Süleymanşah, Gürcü Kraliçesi Thamara’ya tehditkar ifadeler içeren bir mektup gönderdi ve karşılığında da çok ağır cevap aldı. Bu mektuplaşmayı da ayrıca yayınlamak istiyorum.
Thamara, Süleymanşah’ın mektubunu doğru bir biçimde; savaş ilanı olarak algıladı ve ordusunu hazırlayarak süratle Kars üzerinden Erzurum’a doğru harekete geçti. İki ordu, Pasinler-Sarıkamış arasında bulunan Micingerd kalesi önünde karşılaştılar.

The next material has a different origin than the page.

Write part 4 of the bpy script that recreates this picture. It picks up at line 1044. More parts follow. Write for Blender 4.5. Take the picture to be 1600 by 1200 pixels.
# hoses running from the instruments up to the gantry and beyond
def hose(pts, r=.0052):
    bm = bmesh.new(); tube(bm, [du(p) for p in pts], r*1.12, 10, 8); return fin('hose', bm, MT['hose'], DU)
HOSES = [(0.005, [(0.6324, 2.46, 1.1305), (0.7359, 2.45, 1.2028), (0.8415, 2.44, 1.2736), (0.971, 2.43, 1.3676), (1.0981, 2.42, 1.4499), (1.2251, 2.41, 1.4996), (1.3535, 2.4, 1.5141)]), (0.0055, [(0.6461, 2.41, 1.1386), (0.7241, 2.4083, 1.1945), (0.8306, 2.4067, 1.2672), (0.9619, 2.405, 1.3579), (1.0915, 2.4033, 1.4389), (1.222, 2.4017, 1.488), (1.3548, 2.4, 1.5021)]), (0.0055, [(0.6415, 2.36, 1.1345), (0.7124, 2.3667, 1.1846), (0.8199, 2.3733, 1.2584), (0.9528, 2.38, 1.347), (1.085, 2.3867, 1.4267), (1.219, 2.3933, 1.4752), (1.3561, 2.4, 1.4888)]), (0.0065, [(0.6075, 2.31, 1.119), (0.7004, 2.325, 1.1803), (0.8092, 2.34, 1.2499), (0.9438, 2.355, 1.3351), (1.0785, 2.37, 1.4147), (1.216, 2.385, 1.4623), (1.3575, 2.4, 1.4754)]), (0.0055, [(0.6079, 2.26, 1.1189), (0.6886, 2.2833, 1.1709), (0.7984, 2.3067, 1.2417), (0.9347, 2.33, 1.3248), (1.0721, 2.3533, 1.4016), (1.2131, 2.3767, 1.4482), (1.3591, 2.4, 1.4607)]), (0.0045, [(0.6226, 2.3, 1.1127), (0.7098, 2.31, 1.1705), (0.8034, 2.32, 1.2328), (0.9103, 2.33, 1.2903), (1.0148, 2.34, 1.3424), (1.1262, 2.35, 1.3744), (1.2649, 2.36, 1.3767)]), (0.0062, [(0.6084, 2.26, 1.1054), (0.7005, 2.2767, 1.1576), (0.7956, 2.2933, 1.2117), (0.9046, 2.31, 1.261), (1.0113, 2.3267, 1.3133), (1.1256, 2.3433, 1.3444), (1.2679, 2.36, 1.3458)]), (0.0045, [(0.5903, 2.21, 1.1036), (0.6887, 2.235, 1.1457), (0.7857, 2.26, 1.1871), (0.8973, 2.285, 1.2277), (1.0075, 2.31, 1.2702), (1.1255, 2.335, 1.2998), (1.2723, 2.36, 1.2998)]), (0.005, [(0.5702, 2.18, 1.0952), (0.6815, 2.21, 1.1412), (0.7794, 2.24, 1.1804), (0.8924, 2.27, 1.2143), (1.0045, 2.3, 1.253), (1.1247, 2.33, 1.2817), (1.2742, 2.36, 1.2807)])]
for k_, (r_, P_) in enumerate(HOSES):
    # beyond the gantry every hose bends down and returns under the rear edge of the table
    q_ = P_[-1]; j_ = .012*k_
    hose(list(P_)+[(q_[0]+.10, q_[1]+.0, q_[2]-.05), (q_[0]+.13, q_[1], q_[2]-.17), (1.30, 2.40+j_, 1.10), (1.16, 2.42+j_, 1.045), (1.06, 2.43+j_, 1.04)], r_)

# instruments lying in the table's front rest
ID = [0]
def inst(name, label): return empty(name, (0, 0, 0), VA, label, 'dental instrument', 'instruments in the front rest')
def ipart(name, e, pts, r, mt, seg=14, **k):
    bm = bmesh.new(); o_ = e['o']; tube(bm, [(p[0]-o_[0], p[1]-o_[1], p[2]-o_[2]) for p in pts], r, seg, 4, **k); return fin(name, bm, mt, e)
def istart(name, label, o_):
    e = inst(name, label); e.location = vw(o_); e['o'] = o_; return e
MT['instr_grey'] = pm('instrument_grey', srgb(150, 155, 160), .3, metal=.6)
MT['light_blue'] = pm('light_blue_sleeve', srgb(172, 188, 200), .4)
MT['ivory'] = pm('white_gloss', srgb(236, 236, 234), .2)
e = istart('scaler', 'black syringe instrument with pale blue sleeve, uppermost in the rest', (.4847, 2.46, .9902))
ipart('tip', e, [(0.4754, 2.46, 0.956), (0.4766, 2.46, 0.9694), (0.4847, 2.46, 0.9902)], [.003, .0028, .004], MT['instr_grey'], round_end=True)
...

Selçukluların çok basit, hatta aptalca nedenlerle aldıkları dört mağlubiyetin ikincisi bu savaş olacaktır:
Kaynaklara göre Gürcü Ordusunun neredeyse yenilmekte olduğu bir anda Çetr denen ve saltanat alameti olan özel bir şemsiyeyi dış mekanda sultanın başının üzerinde gölgelik gibi tutan çetrdarın atının tökezlemesi ile aniden düşmesi üzerine Sultanın büyük bir felakete uğradığı zannedildi. (Savaşlarda Sultanın bulunduğu yer ve daha önemlisi, Sultanın hayatta olduğu çetrden anlaşılırdı.) Bunun üzerine Selçuklu ordusu telâş içerisinde dağılmaya başladı. Bizzat Sultan komutanlarına isimleriyle seslenip, hayatta olduğunu duyurmaya çalıştıysa da orduyu tekrar toplamak mümkün olamadı. Çok sayıda ölü ve esir veren Süleymanşah, ordusunun kalanlarıyla, fakat ağırlıklarını savaş meydanında bırakarak Erzurum’a doğru çekilmek zorunda kaldı (1202). Bununla birlikte Thamara, Selçuklular kadar olmasa da büyük kayıplar verdiğinden savaştan sonra Selçuklu topraklarını işgale tevessül edemedi. Dolayısıyla bu yenilgi Süleymanşah’ın iktidarını sarsacak bir etki de yaratmadı. Ancak Süleymanşah’ın bu savaştan iki yıl sonra vefat etmesinde uğradığı bozgunun psikolojik izlerinin de etkili olduğu yorumları da yapılmıştır.
Rahmetli, dindarlık kisvesi altında kibrinin sonuçlarını yaşadı. Allah rahmet etsin.